Review of Deep State by Walter Jon Williams


This is the second book in the Dagmar Shaw series, exploring the cyberworld and its potential to change reality. This Is Not A Game started the trilogy off with a bang, when Dagmar, an alternate reality games designer, found herself in the middle of a violent revolution in Jakata which was the start of a series of brutal events that sucked her into a world of violence every bit as frightening as anything she has ever designed…

So – the question is, does Deep State deliver the same smart, cyber-cool storyline and enjoyable slices of humour?

deepstateDagmar Shaw is one of the world’s hottest designers of alternate reality games. She is the Puppetmaster and thousands of gamers are dancing on her strings. But when the campaign she is running in Turkey comes into conflict with the new, brutal regime, she realises that games can have very real consequences.

When an old friend approaches Dagmar with a project so insane, so ambitious, she can’t possibly say no, she is plunged into a world of spies and soldiers. As a nation hangs in the balance, the bullets become real and gamers start dying. In this world of intrigue and betrayal, the master player must face the possibility that she has, herself, been played…

Williams has certainly fixed the slight wobbles in Dagmar’s characterisation apparent in This Is Not A Game – I found her a much stronger, more believable protagonist this time around. I particularly liked the fact that despite her evident skills and charisma, she has been left with post-traumatic stress syndrome after events in This Is Not A Game. A pleasant change to find violence causing such believable mayhem in a fictional character…
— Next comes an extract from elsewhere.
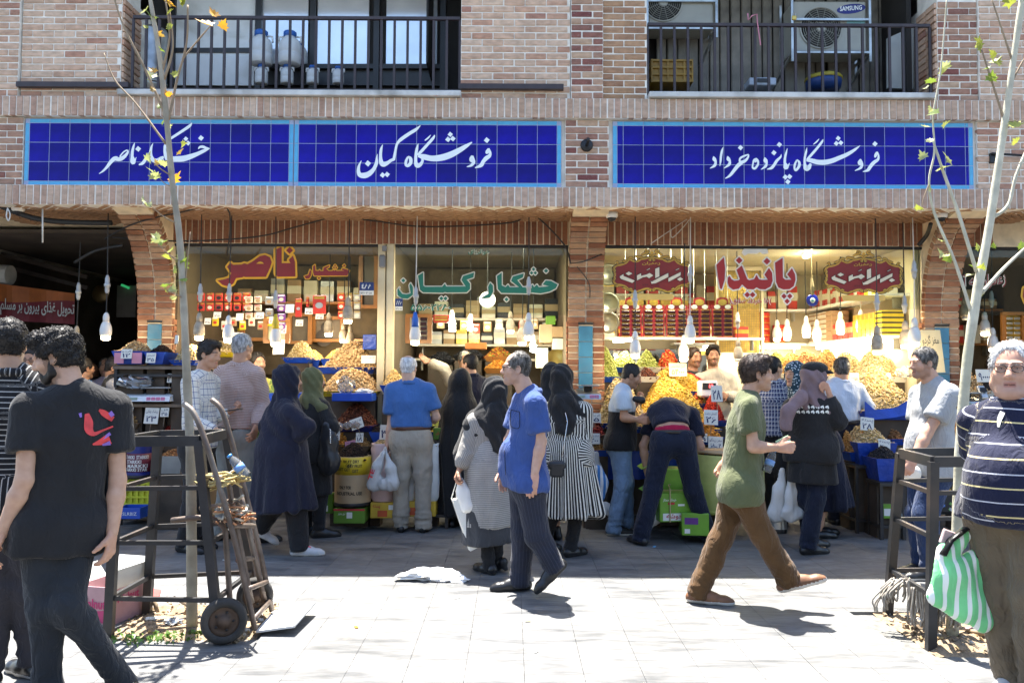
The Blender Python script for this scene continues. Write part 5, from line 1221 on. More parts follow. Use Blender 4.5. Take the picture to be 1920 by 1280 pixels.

As for the storyline – there were some clear parallels to the way social media was used during the Arab Spring and how Williams’ fictional characters decide to harness the likes of Twitter and Facebook to attempt to overthrow the brutal regime. However, this is a work of fiction and the fact that those similarities quickly break down under closer examination doesn’t particularly detract from the book, as far as I’m concerned. As long as Williams’ world persuaded me to suspend my disbelief for the duration of the novel, then I was more than happy to go along with the proposition that various staged gaming events could pose significant problems for a military regime unaccustomed to dealing with flash mobs.

I also found the violent response all too believable – along with the evident ramping of tension, consequences and costs. Another feature of this book I thoroughly approve of – is that when people die, it is treated as a major event that leaves everyone shaken and upset. There are still the gamers and their response to what is going on – although it did occur to me that if you hadn’t first read This Is Not A Game, you may be slightly scratching your head at their appearance, which is a lot more piecemeal and less coherent in this novel. However, unlike many series, I do think that you could comfortably read Deep State without having read the first Dagmar Shaw adventure.

All in all, this is an entertaining slice of near-future action that may have some similarities with totalitarian regimes and their reluctant populations. However, I don’t recommend it on the grounds that it has any political significance – I’m not convinced enough that Williams’ has sufficiently nailed the underlying tensions and sheer complexity of Turkish society for that to be the case. But as an enjoyable piece of fiction, it is certainly worth reading – and is far more than a placeholder that second volumes all too frequently end up being.